Cone graduated from Moore Academy in Pineapple and came to Clemson in 1947 as a freshman, but first-year players were not eligible to play then. It was probably best for Cone because he had not played high school football. He needed a year to get aclimated. When Cone became eligible for the varsity in ’48, the football program took on a different air.

In the second game of his career, against N.C. State, Cone had the first of his eight 100-yard career rushing games, leading Clemson to an important victory. He was Clemson’s top rusher (635 yards and seven TDs) that season, a regular season that saw Clemson compile a perfect 10-0 record and an invitation to the Gator Bowl in Jacksonville, FL against the Missouri Tigers.

Clemson ended up on the long end of a 24-23 game. Cone rushed for 72 yards and scored twice in the first quarter, but it was his effort on a fourth-down play that was the difference in the game.

Clemson held a one-point lead and faced a fourth-and-three at the Mizzou 45. It was either gamble for a first down, or punt and give Missouri another chance to score. As Howard would say later: “We hadn’t stopped them all day so I took my chance with a running play.”

Cone hit a stone wall at left tackle, but kept digging and slid off a little more to the outside, found a little wiggling room and mustered six yards and a first down at the Missouri 35. Clemson retained possession those few remaining minutes and ran out the clock. Years later Howard said it was the most memorable play of his 30-year career.

Despite a down year in ’49, Cone gained more yards (703) rushing and scored more touchdowns (9) than his sophomore year. But, 1950 was to bring about another, undefeated season.

After the expected win over Presbyterian to start the season, Clemson faced preseason No. 17 Missouri on the road. Cone gained 111 yards in 21 attempts, one of three Tigers over the 100-yard mark that day.

In ’50, Clemson scored 50 points in three games, but Cone saved his best until his last regular season game against Auburn.

Rumor had it that if Clemson scored over a certain number of points on Auburn that the Orange Bowl bid was in its pocket. The South Carolina Tigers took the Alabama Tigers, 41-0. Cone gained 163 yards, two shy of a five-yard average, and scored three touchdowns on the ground, and one on a 28-yard reception.

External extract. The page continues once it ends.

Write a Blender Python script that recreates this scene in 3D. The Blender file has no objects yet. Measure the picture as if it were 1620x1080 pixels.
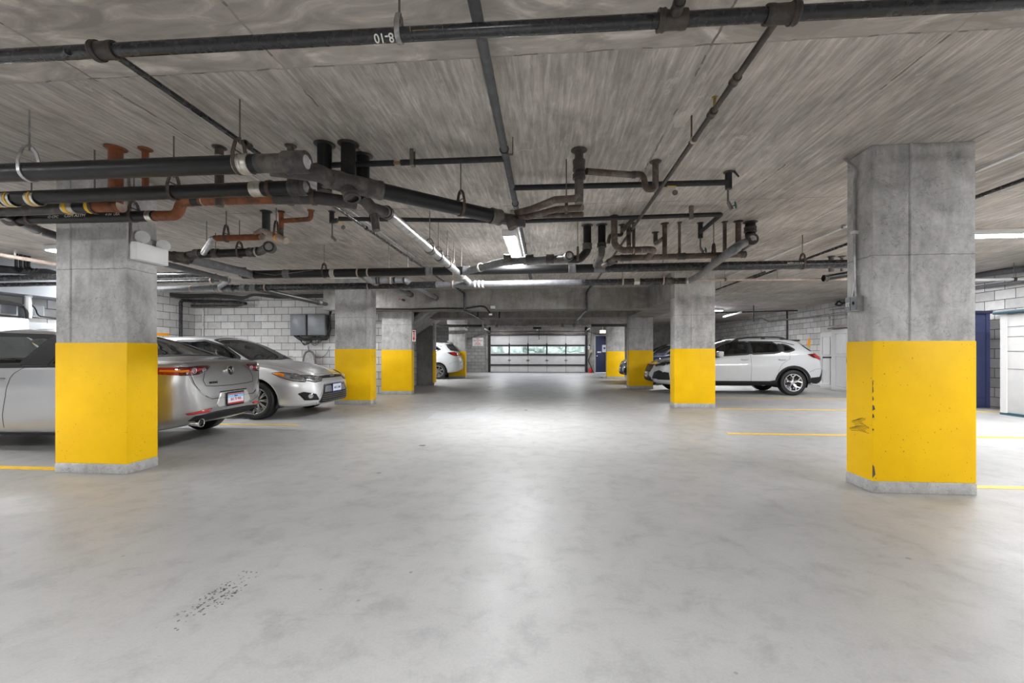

Icing on the cake this time came against Miami in the Orange Bowl. Although Sterling Smith’s tackle of Frank Smith in the end zone for a safety brought a 15-14 victory Clemson’s way, Cone gained 81 yards on the ground, scored once, punted four times and returned one kickoff. It put a great climax on Cone’s career.

The 1948-50 era is the only time in Clemson history that has seen the Tiger football program record two undefeated seasons in a three-year period. Cone and Ray Mathews were the only common denominators in the starting lineup on those two teams.

Cone’s senior season numbers, 845 yards rushing and 15 touchdowns, were school records at the time. He also set career records for rushing yards (2,183) and touchdowns (31).

A seven-year hitch with the Packers was so impressive that he was inducted into their Hall of Fame in 1974. One year he led the NFL in field goals. He was also a member of the Dallas Cowboys in their first year of existence in 1960. Later he returned to Clemson as its chief recruiter for 10 years beginning in 1961.

After Cone completed his Clemson career, Howard was still stumped as to how his sister could predict that her neighbor’s brother would be such an outstanding football player. “He just looked so athletic jumping off of that diving board,” Hazel said without skipping a beat.